Indonesia · Apr 09, 2019· By Putu Agung Wija Putera

Qlue co-founder and CEO Rama Raditya. (Image: Qlue)

Co-founder and CEO of Qlue, Indonesia's largest "smart city" company, Rama Raditya explains how citizen involvement – not high-tech – is the true innovation of smart cities and the agent for change; plus how his startup has grown from partnering governments to businesses, and more

In late 2014, the Jakarta provincial government was looking for a way to quickly gather information about problems in the megacity, from littering and parking violations to flash floods and criminal activity. A GPS mapping company called TerralogiQ stepped up to the task, creating a citizen reporting channel and an integrated dashboard called Qlue.

Five years on, Qlue is now an independent company and the face of "smart cities" in Indonesia. We sat down with Rama Raditya, Qlue's co-founder and CEO, to learn more about his company's beginnings, their business and investment strategies, and their plans for the future.

This interview has been condensed and edited for clarity.

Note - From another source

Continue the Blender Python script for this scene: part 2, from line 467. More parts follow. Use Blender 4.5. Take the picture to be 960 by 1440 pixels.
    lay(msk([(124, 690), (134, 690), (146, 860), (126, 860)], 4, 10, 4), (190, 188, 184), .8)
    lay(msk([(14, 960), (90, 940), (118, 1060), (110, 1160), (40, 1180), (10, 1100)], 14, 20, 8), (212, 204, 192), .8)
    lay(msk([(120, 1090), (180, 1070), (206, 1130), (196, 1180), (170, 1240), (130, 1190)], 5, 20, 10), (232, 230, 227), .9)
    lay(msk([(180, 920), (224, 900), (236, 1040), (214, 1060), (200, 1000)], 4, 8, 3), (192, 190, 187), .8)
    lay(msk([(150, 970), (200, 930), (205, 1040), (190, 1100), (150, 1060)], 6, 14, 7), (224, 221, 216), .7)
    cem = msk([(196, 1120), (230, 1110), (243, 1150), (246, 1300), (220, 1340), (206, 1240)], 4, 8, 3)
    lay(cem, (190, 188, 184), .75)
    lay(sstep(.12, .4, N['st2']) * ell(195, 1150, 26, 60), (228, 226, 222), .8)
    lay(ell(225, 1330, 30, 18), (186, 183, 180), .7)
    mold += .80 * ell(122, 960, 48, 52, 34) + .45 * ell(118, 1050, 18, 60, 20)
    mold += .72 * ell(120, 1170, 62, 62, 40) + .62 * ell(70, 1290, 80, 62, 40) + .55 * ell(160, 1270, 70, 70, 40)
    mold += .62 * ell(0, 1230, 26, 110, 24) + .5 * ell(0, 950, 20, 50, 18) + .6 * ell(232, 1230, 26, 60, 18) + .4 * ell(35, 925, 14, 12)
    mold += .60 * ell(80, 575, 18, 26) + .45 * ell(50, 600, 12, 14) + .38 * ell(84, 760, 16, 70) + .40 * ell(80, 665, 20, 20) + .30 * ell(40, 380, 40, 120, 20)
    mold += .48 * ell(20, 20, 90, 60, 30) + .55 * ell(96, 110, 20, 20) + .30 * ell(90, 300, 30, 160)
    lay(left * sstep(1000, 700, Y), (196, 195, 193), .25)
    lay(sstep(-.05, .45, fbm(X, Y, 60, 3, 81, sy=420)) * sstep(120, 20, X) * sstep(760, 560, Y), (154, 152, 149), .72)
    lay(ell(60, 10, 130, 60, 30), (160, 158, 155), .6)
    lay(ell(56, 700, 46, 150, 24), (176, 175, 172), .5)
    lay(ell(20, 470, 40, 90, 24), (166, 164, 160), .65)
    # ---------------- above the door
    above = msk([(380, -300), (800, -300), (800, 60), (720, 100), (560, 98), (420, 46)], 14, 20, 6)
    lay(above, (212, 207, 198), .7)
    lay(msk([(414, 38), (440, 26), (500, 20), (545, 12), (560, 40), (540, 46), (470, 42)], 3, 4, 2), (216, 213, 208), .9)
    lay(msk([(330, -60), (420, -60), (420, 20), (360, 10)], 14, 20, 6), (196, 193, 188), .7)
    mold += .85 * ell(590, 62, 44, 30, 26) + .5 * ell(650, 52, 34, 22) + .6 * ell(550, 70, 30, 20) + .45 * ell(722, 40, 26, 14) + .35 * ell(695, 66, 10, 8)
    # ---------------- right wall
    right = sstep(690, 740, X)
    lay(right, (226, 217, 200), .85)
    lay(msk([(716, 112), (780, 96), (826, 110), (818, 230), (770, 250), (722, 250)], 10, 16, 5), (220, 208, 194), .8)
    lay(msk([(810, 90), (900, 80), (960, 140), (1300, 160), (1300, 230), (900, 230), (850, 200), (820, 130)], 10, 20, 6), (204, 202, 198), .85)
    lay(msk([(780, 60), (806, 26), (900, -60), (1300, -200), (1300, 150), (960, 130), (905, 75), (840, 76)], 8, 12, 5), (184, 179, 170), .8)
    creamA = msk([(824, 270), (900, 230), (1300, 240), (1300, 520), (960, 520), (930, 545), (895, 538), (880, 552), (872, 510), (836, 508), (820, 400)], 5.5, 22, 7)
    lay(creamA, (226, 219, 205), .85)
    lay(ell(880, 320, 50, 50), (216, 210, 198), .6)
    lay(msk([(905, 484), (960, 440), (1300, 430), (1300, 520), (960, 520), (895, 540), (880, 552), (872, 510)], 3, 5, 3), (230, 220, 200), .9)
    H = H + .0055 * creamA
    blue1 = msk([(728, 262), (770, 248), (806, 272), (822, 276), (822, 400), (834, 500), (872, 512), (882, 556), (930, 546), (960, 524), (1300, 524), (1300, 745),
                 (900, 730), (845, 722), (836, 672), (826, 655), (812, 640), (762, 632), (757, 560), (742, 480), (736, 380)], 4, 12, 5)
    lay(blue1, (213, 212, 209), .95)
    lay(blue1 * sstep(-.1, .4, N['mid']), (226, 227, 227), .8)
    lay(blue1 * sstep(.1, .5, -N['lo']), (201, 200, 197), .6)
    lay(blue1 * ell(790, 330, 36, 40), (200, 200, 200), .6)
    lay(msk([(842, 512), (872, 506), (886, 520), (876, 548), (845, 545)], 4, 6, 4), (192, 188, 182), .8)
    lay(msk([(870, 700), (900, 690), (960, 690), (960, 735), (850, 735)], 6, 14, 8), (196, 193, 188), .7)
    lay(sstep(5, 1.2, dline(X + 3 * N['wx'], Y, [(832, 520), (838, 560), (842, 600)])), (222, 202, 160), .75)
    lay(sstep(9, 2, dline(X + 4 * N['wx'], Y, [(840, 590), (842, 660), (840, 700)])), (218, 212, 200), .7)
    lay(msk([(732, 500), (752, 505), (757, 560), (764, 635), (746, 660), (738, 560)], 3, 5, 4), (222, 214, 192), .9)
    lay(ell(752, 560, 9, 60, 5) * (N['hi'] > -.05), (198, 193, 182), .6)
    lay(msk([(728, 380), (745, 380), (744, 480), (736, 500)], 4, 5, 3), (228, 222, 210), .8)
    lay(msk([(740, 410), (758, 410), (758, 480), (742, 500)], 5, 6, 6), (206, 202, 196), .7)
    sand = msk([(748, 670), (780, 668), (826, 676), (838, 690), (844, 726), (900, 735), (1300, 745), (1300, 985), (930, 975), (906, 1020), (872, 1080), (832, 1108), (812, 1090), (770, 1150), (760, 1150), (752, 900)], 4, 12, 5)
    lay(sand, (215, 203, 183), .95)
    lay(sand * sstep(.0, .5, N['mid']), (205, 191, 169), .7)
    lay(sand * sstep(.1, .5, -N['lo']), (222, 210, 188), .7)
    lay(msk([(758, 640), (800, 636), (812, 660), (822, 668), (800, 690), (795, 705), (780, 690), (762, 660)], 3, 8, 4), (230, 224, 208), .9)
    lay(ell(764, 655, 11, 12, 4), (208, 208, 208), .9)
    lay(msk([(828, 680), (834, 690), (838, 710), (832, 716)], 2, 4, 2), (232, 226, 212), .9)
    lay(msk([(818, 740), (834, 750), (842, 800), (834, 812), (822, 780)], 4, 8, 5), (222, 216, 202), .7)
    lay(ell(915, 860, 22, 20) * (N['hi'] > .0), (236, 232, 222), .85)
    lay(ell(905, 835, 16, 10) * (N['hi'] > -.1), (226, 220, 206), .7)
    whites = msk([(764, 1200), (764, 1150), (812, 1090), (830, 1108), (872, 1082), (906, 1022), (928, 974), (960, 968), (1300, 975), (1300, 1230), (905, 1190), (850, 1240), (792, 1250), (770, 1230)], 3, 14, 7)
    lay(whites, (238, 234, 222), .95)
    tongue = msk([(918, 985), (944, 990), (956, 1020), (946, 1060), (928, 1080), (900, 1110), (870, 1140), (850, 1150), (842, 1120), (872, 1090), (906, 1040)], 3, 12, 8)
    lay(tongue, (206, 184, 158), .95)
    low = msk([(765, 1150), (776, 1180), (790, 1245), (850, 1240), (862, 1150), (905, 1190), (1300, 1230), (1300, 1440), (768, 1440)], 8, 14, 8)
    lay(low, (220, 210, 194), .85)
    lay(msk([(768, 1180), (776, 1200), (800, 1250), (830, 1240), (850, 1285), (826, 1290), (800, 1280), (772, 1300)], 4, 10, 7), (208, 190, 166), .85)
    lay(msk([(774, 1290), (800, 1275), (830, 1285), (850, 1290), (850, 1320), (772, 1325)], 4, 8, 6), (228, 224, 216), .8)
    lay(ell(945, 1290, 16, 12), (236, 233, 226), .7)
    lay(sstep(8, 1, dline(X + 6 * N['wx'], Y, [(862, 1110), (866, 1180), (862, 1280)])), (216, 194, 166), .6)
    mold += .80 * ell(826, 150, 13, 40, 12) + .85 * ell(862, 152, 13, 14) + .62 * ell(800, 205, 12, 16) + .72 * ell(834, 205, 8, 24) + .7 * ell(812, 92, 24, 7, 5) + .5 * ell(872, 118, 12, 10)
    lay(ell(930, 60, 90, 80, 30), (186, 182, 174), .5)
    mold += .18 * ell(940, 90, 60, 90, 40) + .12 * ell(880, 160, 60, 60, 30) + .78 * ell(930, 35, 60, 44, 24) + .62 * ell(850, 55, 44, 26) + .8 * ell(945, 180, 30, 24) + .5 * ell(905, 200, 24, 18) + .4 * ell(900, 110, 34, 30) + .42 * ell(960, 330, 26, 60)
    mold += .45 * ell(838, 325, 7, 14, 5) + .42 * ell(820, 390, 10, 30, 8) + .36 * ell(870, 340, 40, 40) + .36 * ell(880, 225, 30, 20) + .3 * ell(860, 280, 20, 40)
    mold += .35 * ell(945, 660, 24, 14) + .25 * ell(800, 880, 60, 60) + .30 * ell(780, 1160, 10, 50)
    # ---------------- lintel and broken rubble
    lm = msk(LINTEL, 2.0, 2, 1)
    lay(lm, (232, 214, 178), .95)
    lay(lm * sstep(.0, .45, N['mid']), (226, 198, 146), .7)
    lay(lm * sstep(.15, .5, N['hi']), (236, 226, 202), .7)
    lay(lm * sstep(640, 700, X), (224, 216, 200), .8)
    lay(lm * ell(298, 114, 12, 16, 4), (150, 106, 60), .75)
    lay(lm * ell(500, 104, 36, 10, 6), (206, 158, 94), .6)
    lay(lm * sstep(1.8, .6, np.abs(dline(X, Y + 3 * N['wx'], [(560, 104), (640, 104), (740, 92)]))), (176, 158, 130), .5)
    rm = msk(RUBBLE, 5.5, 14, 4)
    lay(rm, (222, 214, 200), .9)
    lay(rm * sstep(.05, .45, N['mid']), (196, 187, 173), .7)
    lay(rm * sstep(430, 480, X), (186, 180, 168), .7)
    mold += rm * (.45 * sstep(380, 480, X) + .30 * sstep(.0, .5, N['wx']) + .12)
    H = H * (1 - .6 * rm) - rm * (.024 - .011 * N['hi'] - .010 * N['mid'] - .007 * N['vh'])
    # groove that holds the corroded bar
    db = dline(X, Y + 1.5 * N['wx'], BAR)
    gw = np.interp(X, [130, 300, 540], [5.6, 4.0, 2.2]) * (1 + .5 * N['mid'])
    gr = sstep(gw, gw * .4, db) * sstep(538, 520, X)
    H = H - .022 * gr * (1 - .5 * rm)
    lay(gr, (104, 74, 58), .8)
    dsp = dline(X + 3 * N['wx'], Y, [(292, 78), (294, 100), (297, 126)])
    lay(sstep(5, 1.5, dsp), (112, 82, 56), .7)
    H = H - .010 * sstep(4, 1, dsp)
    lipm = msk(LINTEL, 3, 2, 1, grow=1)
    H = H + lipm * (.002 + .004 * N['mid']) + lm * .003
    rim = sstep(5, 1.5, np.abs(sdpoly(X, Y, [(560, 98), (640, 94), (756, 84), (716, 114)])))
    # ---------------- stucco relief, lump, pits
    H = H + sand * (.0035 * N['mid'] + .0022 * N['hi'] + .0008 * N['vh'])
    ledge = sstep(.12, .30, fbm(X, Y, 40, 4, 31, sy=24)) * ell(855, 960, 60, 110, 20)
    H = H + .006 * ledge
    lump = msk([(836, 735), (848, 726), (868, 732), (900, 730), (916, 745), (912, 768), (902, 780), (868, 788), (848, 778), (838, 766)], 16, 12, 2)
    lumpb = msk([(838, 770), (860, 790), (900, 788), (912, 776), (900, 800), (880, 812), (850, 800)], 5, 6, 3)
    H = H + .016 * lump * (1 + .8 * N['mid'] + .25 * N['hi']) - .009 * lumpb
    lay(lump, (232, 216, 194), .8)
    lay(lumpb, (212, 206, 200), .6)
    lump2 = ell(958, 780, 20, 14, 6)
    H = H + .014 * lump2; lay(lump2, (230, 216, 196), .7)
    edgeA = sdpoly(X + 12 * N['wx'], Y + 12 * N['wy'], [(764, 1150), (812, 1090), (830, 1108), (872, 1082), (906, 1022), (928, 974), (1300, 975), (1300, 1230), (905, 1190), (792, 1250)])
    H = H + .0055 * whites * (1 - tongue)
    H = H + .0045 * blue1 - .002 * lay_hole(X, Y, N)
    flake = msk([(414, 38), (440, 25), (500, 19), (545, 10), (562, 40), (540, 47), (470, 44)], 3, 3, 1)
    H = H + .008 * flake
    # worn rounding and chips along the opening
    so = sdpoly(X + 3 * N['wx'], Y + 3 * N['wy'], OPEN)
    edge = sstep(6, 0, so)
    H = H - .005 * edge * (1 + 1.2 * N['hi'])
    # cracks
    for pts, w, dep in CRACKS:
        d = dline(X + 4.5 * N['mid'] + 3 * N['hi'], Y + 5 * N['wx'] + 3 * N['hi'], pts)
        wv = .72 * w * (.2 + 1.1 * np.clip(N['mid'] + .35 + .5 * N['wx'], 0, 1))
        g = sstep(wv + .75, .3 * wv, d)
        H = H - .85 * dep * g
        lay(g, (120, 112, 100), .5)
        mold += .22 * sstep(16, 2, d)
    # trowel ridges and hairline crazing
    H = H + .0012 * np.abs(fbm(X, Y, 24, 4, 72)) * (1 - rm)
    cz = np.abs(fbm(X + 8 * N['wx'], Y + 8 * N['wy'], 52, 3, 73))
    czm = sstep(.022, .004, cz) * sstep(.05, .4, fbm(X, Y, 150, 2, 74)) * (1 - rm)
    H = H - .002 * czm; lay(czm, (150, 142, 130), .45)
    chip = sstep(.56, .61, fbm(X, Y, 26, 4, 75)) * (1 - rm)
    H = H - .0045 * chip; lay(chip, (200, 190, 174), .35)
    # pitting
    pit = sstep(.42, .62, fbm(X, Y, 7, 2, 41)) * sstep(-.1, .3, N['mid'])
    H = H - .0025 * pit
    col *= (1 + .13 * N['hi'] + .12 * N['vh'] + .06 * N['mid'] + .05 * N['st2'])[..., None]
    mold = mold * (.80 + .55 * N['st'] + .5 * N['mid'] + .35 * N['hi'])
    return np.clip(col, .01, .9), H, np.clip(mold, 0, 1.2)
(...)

Qlue started out in Jakarta as a collaboration with the local government in 2015. How did that happen? Was it an open tender?

It was pretty quick: we launched Jakarta Smart City just nine months after we embarked on the project. It just so happened that there was an urgent need for the technology. We showed some basic implementations of our capabilities, mostly data visualization of citizen reports and third-party data. Of course, it was an open tender by policy, and we won it.